Even the BJP’s loyal upper caste voters seem listless. Many echo Vijay, the tea seller, in saying “there’s a fight” before adding: “But it’s Adityanath who will form the government”.

“There’s no wave like 2017 but the BJP will retain power,” says young Aryan Mishra at a Mirzapur market. He is disgusted with the price rise and lack of jobs but fears that Samajwadi rule would bring back “gundagardi (hooliganism)”.

Many staunch BJP backers fear their party might well fall just short of the majority mark of 202 in the 403-member Assembly, and hope that the BSP would bail it out.

The BJP’s concern at the lack of enthusiasm among its voters was bared last weekend in Varanasi when Modi fervently appealed to party workers to knock at each door and ensure that each vote is cast.

The unpopularity of several BJP candidates comes up intermittently as one travels across eastern Uttar Pradesh.

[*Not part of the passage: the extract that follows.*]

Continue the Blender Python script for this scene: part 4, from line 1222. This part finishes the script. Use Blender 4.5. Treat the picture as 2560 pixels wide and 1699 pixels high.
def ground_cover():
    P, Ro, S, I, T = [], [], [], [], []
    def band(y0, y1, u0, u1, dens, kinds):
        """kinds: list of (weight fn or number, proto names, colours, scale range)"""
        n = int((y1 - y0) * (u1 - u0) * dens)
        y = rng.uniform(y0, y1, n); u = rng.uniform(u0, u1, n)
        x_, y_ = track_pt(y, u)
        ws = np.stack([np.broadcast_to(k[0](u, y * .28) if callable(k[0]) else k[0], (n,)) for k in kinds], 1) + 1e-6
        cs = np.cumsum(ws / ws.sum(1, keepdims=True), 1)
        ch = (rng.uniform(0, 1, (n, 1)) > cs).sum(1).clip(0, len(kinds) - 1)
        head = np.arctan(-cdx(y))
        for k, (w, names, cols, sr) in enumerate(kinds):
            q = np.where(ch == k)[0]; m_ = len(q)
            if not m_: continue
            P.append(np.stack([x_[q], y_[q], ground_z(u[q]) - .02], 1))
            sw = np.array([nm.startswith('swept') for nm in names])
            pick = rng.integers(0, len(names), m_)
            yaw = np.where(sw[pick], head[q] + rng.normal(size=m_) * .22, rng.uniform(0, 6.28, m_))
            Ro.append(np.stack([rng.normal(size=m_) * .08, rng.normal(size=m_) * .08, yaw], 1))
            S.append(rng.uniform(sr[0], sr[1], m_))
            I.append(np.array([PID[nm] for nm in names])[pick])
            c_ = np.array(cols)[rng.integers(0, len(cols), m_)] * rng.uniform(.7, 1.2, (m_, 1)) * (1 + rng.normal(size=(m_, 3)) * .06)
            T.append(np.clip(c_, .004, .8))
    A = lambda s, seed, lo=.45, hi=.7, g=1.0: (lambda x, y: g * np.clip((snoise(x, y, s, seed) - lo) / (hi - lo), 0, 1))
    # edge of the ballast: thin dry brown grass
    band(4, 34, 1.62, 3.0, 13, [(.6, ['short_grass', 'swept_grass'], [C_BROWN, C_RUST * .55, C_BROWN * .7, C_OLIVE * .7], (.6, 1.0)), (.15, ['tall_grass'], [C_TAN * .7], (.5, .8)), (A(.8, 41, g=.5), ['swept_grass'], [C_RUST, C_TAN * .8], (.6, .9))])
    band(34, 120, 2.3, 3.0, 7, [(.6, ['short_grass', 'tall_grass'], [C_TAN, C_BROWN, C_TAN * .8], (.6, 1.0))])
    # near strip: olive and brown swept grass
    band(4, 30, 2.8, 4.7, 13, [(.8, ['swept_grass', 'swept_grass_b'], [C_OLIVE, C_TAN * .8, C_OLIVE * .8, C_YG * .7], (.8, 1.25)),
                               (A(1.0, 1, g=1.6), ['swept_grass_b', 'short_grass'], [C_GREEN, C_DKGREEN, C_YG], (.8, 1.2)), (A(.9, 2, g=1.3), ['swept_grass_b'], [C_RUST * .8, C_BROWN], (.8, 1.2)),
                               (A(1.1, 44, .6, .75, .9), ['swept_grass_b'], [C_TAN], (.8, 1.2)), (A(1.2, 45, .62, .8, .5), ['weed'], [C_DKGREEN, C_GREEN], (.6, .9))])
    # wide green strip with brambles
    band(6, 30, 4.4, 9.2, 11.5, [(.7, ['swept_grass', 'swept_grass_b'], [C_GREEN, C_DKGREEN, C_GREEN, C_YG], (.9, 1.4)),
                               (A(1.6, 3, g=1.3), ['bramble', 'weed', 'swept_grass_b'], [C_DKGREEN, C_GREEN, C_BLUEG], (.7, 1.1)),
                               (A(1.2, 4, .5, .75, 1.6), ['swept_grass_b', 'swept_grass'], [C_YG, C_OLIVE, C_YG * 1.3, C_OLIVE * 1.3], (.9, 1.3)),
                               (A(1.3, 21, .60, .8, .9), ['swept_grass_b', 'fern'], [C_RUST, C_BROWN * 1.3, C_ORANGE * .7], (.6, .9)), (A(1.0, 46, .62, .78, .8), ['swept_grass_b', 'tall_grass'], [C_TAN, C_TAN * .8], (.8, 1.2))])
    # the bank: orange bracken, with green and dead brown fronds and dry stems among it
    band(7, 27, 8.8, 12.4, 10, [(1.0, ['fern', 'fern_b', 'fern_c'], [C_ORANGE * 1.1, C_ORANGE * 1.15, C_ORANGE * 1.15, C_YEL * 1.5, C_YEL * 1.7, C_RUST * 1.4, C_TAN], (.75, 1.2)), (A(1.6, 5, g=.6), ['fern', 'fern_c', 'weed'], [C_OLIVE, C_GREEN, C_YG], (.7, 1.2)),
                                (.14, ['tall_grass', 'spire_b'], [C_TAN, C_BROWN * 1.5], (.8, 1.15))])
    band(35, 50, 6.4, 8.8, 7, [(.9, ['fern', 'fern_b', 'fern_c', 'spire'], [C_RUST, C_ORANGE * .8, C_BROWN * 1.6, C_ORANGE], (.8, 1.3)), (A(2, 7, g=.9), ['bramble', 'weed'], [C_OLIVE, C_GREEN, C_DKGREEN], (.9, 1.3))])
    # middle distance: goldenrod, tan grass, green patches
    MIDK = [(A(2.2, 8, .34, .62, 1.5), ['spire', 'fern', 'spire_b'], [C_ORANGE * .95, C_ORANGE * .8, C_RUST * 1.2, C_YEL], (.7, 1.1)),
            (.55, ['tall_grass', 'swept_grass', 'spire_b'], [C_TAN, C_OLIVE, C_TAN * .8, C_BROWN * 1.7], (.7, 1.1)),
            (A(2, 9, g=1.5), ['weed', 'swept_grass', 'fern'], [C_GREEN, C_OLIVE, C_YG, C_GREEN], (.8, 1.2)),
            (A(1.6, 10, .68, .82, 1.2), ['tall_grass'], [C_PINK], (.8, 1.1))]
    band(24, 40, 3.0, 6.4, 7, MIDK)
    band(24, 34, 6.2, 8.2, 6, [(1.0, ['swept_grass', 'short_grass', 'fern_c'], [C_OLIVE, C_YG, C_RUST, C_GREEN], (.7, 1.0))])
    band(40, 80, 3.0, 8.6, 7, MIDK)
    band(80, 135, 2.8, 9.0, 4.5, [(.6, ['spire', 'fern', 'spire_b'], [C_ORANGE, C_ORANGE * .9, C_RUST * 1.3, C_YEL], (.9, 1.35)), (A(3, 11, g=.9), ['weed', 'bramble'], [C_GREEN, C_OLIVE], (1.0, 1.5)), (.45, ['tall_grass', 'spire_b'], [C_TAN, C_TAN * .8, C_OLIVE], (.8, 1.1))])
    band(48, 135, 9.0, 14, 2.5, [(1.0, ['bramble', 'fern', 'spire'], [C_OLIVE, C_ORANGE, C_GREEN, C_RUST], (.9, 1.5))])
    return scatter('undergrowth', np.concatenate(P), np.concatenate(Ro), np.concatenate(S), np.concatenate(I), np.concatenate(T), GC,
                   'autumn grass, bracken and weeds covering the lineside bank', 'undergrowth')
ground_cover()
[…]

Voters who have no complaints against Modi or Adityanath say the BJP might lose this or that seat because of anger against the sitting MLA.

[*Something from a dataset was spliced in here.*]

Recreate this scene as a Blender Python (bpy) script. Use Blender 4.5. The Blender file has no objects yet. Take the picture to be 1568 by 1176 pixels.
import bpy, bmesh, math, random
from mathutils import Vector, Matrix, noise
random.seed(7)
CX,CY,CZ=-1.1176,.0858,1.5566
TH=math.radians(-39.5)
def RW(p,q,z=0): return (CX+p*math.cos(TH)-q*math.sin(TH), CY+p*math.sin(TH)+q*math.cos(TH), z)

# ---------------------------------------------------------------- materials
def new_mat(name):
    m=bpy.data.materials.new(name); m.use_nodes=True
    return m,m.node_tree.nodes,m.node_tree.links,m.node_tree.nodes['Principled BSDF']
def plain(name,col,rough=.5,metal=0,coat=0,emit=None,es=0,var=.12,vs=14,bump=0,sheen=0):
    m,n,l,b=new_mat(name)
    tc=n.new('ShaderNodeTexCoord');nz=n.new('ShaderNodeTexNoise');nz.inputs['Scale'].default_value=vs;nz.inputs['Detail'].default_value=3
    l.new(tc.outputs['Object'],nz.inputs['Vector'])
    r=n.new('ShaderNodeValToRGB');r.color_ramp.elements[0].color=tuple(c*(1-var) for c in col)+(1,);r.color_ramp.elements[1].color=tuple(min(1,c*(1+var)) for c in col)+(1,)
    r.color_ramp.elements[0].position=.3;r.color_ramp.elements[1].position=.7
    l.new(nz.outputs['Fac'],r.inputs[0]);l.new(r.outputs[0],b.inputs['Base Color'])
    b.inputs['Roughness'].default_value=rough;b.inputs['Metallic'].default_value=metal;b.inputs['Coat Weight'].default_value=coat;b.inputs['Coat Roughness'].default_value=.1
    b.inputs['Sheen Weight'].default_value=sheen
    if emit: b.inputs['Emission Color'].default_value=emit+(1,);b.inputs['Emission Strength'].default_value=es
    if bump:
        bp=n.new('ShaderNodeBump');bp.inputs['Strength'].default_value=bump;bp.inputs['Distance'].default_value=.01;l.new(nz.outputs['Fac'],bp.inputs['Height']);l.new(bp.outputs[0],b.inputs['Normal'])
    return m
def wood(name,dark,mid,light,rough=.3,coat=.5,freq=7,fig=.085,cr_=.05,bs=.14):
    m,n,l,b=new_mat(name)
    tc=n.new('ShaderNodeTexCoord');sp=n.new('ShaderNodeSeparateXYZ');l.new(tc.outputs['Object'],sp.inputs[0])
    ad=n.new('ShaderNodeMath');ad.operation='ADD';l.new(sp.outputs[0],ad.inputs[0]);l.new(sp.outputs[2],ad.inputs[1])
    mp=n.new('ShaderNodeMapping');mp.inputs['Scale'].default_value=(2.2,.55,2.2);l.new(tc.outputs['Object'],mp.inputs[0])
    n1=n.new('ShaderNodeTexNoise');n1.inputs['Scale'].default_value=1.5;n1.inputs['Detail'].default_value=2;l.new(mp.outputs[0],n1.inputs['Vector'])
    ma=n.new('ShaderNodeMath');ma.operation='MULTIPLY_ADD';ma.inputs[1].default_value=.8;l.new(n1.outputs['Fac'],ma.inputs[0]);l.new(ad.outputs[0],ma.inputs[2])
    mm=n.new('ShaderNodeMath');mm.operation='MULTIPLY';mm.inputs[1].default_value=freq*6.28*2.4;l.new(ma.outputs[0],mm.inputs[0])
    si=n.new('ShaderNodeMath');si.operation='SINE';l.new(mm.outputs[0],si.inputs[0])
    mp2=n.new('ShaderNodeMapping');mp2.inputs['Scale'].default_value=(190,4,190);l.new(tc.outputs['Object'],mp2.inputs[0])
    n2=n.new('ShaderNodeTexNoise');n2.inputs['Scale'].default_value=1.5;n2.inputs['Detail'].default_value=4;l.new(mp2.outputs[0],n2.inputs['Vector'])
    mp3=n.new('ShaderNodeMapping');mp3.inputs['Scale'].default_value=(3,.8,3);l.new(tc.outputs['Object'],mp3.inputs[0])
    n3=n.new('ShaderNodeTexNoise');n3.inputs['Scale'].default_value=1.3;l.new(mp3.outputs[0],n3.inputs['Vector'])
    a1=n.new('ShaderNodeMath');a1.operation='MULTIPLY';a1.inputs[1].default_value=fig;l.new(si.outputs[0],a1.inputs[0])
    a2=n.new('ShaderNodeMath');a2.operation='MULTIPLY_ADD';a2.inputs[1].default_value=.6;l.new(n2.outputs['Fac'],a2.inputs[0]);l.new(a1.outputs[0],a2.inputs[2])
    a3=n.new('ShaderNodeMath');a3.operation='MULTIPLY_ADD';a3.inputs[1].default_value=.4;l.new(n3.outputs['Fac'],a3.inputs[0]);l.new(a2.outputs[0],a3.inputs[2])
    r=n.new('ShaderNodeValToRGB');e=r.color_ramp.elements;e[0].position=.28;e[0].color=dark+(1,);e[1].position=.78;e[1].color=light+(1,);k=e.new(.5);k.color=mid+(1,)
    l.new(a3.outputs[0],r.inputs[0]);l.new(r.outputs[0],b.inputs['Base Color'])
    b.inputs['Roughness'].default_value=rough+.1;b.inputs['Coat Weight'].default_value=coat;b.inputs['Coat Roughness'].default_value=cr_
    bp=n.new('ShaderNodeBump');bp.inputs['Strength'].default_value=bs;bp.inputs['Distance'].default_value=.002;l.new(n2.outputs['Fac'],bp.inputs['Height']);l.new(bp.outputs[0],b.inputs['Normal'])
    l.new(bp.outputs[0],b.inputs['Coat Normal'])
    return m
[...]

“In every district the BJP will lose at least one seat it had won last time, and the state has 75 districts,” says a policeman in Mirzapur, adding his assessment is based on conversations with colleagues across the state.

“The BJP seems in danger,” the policeman adds, his colleagues nodding in agreement.

A BJP leader in Varanasi tells this newspaper that “suraksha aur shanti (security and peace)” would see his party through.

“Yes, there is discontent. However, we are confident that people may abuse us but will ultimately vote for us because they don’t want the gunda raj of the Samajwadis,” he asserts.

A paan seller outside a kachahri (lower court) in Varanasi echoes him: “There are some problems but Modiji will camp here and everything will be fine.”

Constituencies in Varanasi, Mau and Mirzapur vote on March 7.